[Haskell-cafe] HDF5 binding
James Cook
mokus at deepbondi.net
Fri Mar 4 15:28:28 CET 2011
On Mar 4, 2011, at 8:25 AM, Ferenc Wagner wrote:
> Hi,
>
> This is fairly extensive indeed! I got nowhere near this, but also
> took
> a somewhat different angle, especially by using StorableArrays for
> passing arrays around (I used HDF5 in conjunction with LaPack). I
> also
> experienced with going a little higher level here and there.
> Attributes
> aren't implemented yet, because that would require making location
> ids a
> type class. An unsolved problem is the safe representation of
> ranks: I
> went for generality by using lists for indexing, but it would be
> nice to
> express dimensionality constraints in the types (with sane syntax).
> Maybe there's a handy technique for this, I didn't explore the field.
> Talking about indexing, choosing Fortran convention seems to be a
> mistake in retrospect, but that's no big deal.
I've skimmed through your code, it looks good.

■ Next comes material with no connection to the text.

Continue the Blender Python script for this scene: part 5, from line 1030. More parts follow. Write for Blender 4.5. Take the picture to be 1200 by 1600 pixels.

It's definitely a bit
higher level than mine - mine is (intentionally) little more than a
bunch of types and foreign imports with names changed minimally,
mostly just uppercasing or lowercasing the "H5?" prefixes as needed.
That approach seems to work really well for large C interfaces (like
OpenGLRaw, etc.) if for no other reason than that it exposes the C
interface via Haskell's much-better type system and documentation
tools. I'll read through yours in more detail, it looks like there
are some good ideas there that I can apply when I start working on
something higher-level.
> I attach my code so you can get a better idea what I'm talking about,
> maybe you can find some usable pieces. Separating the generic hid
> type
> into specific newtypes worked out to some extent, but maybe isn't a
> good
> idea at the lowest level (where the FFI makes it automatic). I'd need
> broader experience with the HDF5 API to tell.
My experience isn't especially broad either, but from what I've seen a
type-level approach for distinguishing hid_t usages ought to work, at
least most of the time. One thought I have is to use a phantom type
parameter at the lowest level, so that foreign imports can either
constrain it or not, as the situation seems to call for.